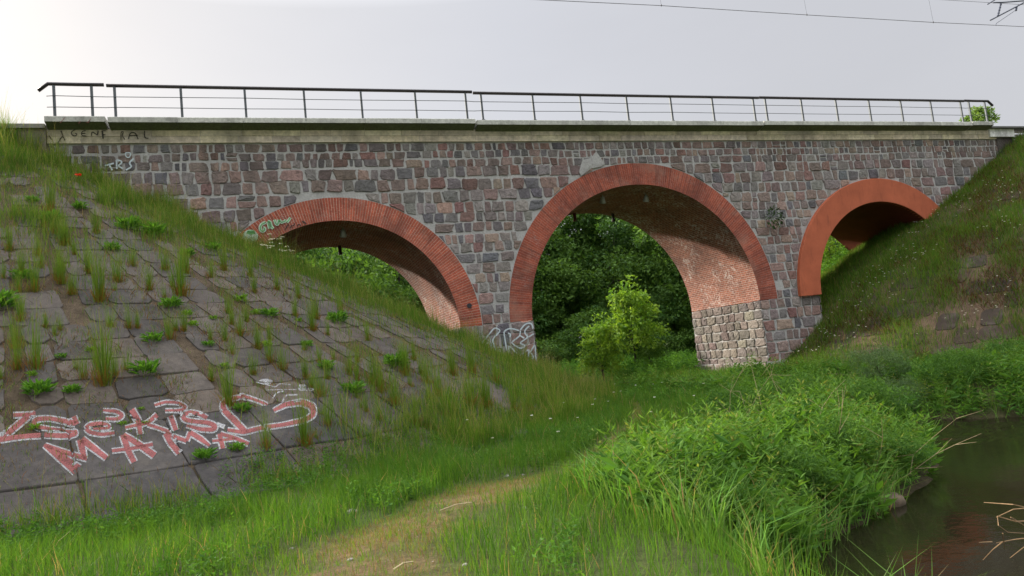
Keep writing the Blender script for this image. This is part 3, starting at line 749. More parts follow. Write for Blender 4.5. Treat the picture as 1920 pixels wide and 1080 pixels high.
# ------------------------------------------------------------------ slabs on the cone
GR_MASK = None
def slabs(side, name, label, zone, seed, cover):
    rng = np.random.default_rng(seed); mb = MB(); joints = []
    top = TOP_L if side < 0 else TOP_R; u0 = U_L if side < 0 else U_R; sg = 1 if side < 0 else -1
    def pos(t, ph):
        x = u0 + sg * t * RU * math.cos(ph); y = -.1 - t * RV * math.sin(ph); return x, y
    rows = []; t = 1.03
    hrow = [1.30, 1.25] + [.66] * 24
    sl = math.hypot(RV, top - GZ)
    for h in hrow:
        rows.append((t - h / sl, t)); t -= h / sl
        if t < .08: break
    for k, (ta, tb) in enumerate(rows):
        big = k < 2
        wid = 1.45 if big else .86
        circ = tb * (RU + RV) / 2 * math.pi / 2 * 1.02
        # column count halves as the cone narrows, so the up-slope joints line up
        base = 1.03 * (RU + RV) / 2 * math.pi / 2 * 1.02
        n0 = int(base / wid); n = n0
        if tb < .70: n = int(n0 * .72)
        if tb < .42: n = int(n0 * .45)
        ph = np.linspace(0.0, math.pi / 2 + .0, n + 1)
        ext = np.arange(1, 9)
        for i in range(n + 8):
            # past the quarter cone the paving runs on straight along the track
            def pt(tt, j):
                if j <= n: return pos(tt, ph[j])
                x, y = pos(tt, math.pi / 2); return x - sg * (j - n) * wid, y
            q = [pt(tb, i), pt(tb, i + 1), pt(ta, i + 1), pt(ta, i)]
            q = np.array(q, float)
            if i % 4 == 3 and not big: q[1] = q[0] + (q[1] - q[0]) * .62; q[2] = q[3] + (q[2] - q[3]) * .62
            c = q.mean(0)
            if not zone(c[0], c[1]): continue
            if rng.random() < cover(c[0], c[1]) * (0 if side < 0 and (big or (c[0] < 1.5 and tb > .70)) else 1): continue
            ch = rng.choice([rng.uniform(.03, .07), rng.uniform(.09, .15)]) if not big else .04
            a, b, cc, d = q
            gp = rng.uniform(.008, .028)
            # chamfered outline, shrunk by the joint
            out = []
            for p, nx, pv in ((a, b, d), (b, cc, a), (cc, d, b), (d, a, cc)):
                out += [p + (pv - p) * ch / np.linalg.norm(pv - p), p + (nx - p) * ch / np.linalg.norm(nx - p)]
            out = np.array(out); out = c + (out - c) * (1 - 1.7 * gp / np.linalg.norm(a - cc) * 1.4)
            out = out + rng.uniform(-.022, .022, out.shape)
            # densify each edge so the slab follows the ground
            E = []
            for e in range(8):
                p0, p1 = out[e], out[(e + 1) % 8]
                m_ = 3 if e % 2 else 1
                for s in range(m_): E.append(p0 + (p1 - p0) * s / m_ + (rng.uniform(-.008, .008, 2) if s else 0))
            E = np.array(E); nE = len(E)
            lift = (.040 if big else .028) + rng.uniform(-.008, .010) * (.2 if big else 1); tilt = rng.uniform(-.012, .012, 2) * (0 if big else 1)
            z = lambda P, dz: height(P[:, 0], P[:, 1]) + dz + (P - c) @ tilt
            I = c + (E - c) * .985; J = c + (E - c) * .5
            V = np.concatenate([np.column_stack([E, z(E, lift - .10)]), np.column_stack([E, z(E, lift - .012)]), np.column_stack([I, z(I, lift)]), np.column_stack([J, z(J, lift)]), [[*c, float(height(c[0], c[1])) + lift]]])
            F4 = []; F3 = []
            for r in range(3):
                for j in range(nE): F4.append((r * nE + j, r * nE + (j + 1) % nE, (r + 1) * nE + (j + 1) % nE, (r + 1) * nE + j))
            for j in range(nE): F3.append((3 * nE + j, 3 * nE + (j + 1) % nE, 4 * nE))
            if sg < 0: F4 = [f[::-1] for f in F4]; F3 = [f[::-1] for f in F3]
            col = lin(*(rng.choice([[66, 61, 56], [72, 66, 60], [62, 58, 54], [76, 68, 60]]))) * rng.uniform(.8, 1.15)
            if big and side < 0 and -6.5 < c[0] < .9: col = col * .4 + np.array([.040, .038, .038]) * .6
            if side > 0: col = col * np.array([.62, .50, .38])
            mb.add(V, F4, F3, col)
    o = mb.build(name, M['slab']); tag(o, label, kind='structure'); return o
SLAB = slabs(-1, 'slab_paving', 'weathered concrete slabs facing the embankment, with plants in the joints', lambda x, y: (-13 < x < 9.2) and (-13.8 < y < -.25) and not (x < -7.2 and y > -3), 41, lambda x, y: .04 + .45 * (1 - float(sstep(.35, .62, cone_t(x, y, -1)))) * float(fbm(x * .9, y * .9, 151)))
SLABR = slabs(1, 'slab_paving', 'half buried concrete slabs facing the opposite embankment', lambda x, y: (17 < x < 34) and (-13.5 < y < -.8), 43, lambda x, y: .35 + .5 * float(fbm(x * .5, y * .5, 152)))

# the big red and white writing on the slabs
from mathutils.bvhtree import BVHTree
SLAB_TREE = BVHTree.FromPolygons([v.co for v in SLAB.data.vertices], [tuple(p.vertices) for p in SLAB.data.polygons])
def on_slab(V, d=.055):
    P = on_ground(V, smooth_height)
    g = height(P[:, 0], P[:, 1])
    for i in range(len(P)):
        h, nrm, _, _ = SLAB_TREE.ray_cast(Vector((P[i, 0], P[i, 1], g[i] + .5)), Vector((0, 0, -1)))
        P[i, 2] = h.z + d if (h is not None and abs(nrm.z) > .35 and h.z > g[i] - .02) else g[i] + .010 + d   # down in an open joint
    return P
a6 = lambda *p: S(p, 6, 0, 740)
b6 = lambda *p: S(p, 6, 320, 700)
a3 = lambda *p: S(p, 3, 0, 720)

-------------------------

▶ **STATED GOAL**
Quote every line word for word and keep the images out of the copy.

▶ **FINISHED TASK**
Keep writing the Blender script for this image. This is part 3, starting at line 749. More parts follow. Write for Blender 4.5. Treat the picture as 1920 pixels wide and 1080 pixels high.
# ------------------------------------------------------------------ slabs on the cone
GR_MASK = None
def slabs(side, name, label, zone, seed, cover):
    rng = np.random.default_rng(seed); mb = MB(); joints = []
    top = TOP_L if side < 0 else TOP_R; u0 = U_L if side < 0 else U_R; sg = 1 if side < 0 else -1
    def pos(t, ph):
        x = u0 + sg * t * RU * math.cos(ph); y = -.1 - t * RV * math.sin(ph); return x, y
    rows = []; t = 1.03
    hrow = [1.30, 1.25] + [.66] * 24
    sl = math.hypot(RV, top - GZ)
    for h in hrow:
        rows.append((t - h / sl, t)); t -= h / sl
        if t < .08: break
    for k, (ta, tb) in enumerate(rows):
        big = k < 2
        wid = 1.45 if big else .86
        circ = tb * (RU + RV) / 2 * math.pi / 2 * 1.02
        # column count halves as the cone narrows, so the up-slope joints line up
        base = 1.03 * (RU + RV) / 2 * math.pi / 2 * 1.02
        n0 = int(base / wid); n = n0
        if tb < .70: n = int(n0 * .72)
        if tb < .42: n = int(n0 * .45)
        ph = np.linspace(0.0, math.pi / 2 + .0, n + 1)
        ext = np.arange(1, 9)
        for i in range(n + 8):
            # past the quarter cone the paving runs on straight along the track
            def pt(tt, j):
                if j <= n: return pos(tt, ph[j])
                x, y = pos(tt, math.pi / 2); return x - sg * (j - n) * wid, y
            q = [pt(tb, i), pt(tb, i + 1), pt(ta, i + 1), pt(ta, i)]
            q = np.array(q, float)
            if i % 4 == 3 and not big: q[1] = q[0] + (q[1] - q[0]) * .62; q[2] = q[3] + (q[2] - q[3]) * .62
            c = q.mean(0)
            if not zone(c[0], c[1]): continue
            if rng.random() < cover(c[0], c[1]) * (0 if side < 0 and (big or (c[0] < 1.5 and tb > .70)) else 1): continue
            ch = rng.choice([rng.uniform(.03, .07), rng.uniform(.09, .15)]) if not big else .04
            a, b, cc, d = q
            gp = rng.uniform(.008, .028)
            # chamfered outline, shrunk by the joint
            out = []
            for p, nx, pv in ((a, b, d), (b, cc, a), (cc, d, b), (d, a, cc)):
                out += [p + (pv - p) * ch / np.linalg.norm(pv - p), p + (nx - p) * ch / np.linalg.norm(nx - p)]
            out = np.array(out); out = c + (out - c) * (1 - 1.7 * gp / np.linalg.norm(a - cc) * 1.4)
            out = out + rng.uniform(-.022, .022, out.shape)
            # densify each edge so the slab follows the ground
            E = []
            for e in range(8):
                p0, p1 = out[e], out[(e + 1) % 8]
                m_ = 3 if e % 2 else 1
                for s in range(m_): E.append(p0 + (p1 - p0) * s / m_ + (rng.uniform(-.008, .008, 2) if s else 0))
            E = np.array(E); nE = len(E)
            lift = (.040 if big else .028) + rng.uniform(-.008, .010) * (.2 if big else 1); tilt = rng.uniform(-.012, .012, 2) * (0 if big else 1)
            z = lambda P, dz: height(P[:, 0], P[:, 1]) + dz + (P - c) @ tilt
            I = c + (E - c) * .985; J = c + (E - c) * .5
            V = np.concatenate([np.column_stack([E, z(E, lift - .10)]), np.column_stack([E, z(E, lift - .012)]), np.column_stack([I, z(I, lift)]), np.column_stack([J, z(J, lift)]), [[*c, float(height(c[0], c[1])) + lift]]])
            F4 = []; F3 = []
            for r in range(3):
                for j in range(nE): F4.append((r * nE + j, r * nE + (j + 1) % nE, (r + 1) * nE + (j + 1) % nE, (r + 1) * nE + j))
            for j in range(nE): F3.append((3 * nE + j, 3 * nE + (j + 1) % nE, 4 * nE))
            if sg < 0: F4 = [f[::-1] for f in F4]; F3 = [f[::-1] for f in F3]
            col = lin(*(rng.choice([[66, 61, 56], [72, 66, 60], [62, 58, 54], [76, 68, 60]]))) * rng.uniform(.8, 1.15)
            if big and side < 0 and -6.5 < c[0] < .9: col = col * .4 + np.array([.040, .038, .038]) * .6
            if side > 0: col = col * np.array([.62, .50, .38])
            mb.add(V, F4, F3, col)
    o = mb.build(name, M['slab']); tag(o, label, kind='structure'); return o
SLAB = slabs(-1, 'slab_paving', 'weathered concrete slabs facing the embankment, with plants in the joints', lambda x, y: (-13 < x < 9.2) and (-13.8 < y < -.25) and not (x < -7.2 and y > -3), 41, lambda x, y: .04 + .45 * (1 - float(sstep(.35, .62, cone_t(x, y, -1)))) * float(fbm(x * .9, y * .9, 151)))
SLABR = slabs(1, 'slab_paving', 'half buried concrete slabs facing the opposite embankment', lambda x, y: (17 < x < 34) and (-13.5 < y < -.8), 43, lambda x, y: .35 + .5 * float(fbm(x * .5, y * .5, 152)))

# the big red and white writing on the slabs
from mathutils.bvhtree import BVHTree
SLAB_TREE = BVHTree.FromPolygons([v.co for v in SLAB.data.vertices], [tuple(p.vertices) for p in SLAB.data.polygons])
def on_slab(V, d=.055):
    P = on_ground(V, smooth_height)
    g = height(P[:, 0], P[:, 1])
    for i in range(len(P)):
        h, nrm, _, _ = SLAB_TREE.ray_cast(Vector((P[i, 0], P[i, 1], g[i] + .5)), Vector((0, 0, -1)))
        P[i, 2] = h.z + d if (h is not None and abs(nrm.z) > .35 and h.z > g[i] - .02) else g[i] + .010 + d   # down in an open joint
    return P
a6 = lambda *p: S(p, 6, 0, 740)
b6 = lambda *p: S(p, 6, 320, 700)
a3 = lambda *p: S(p, 3, 0, 720)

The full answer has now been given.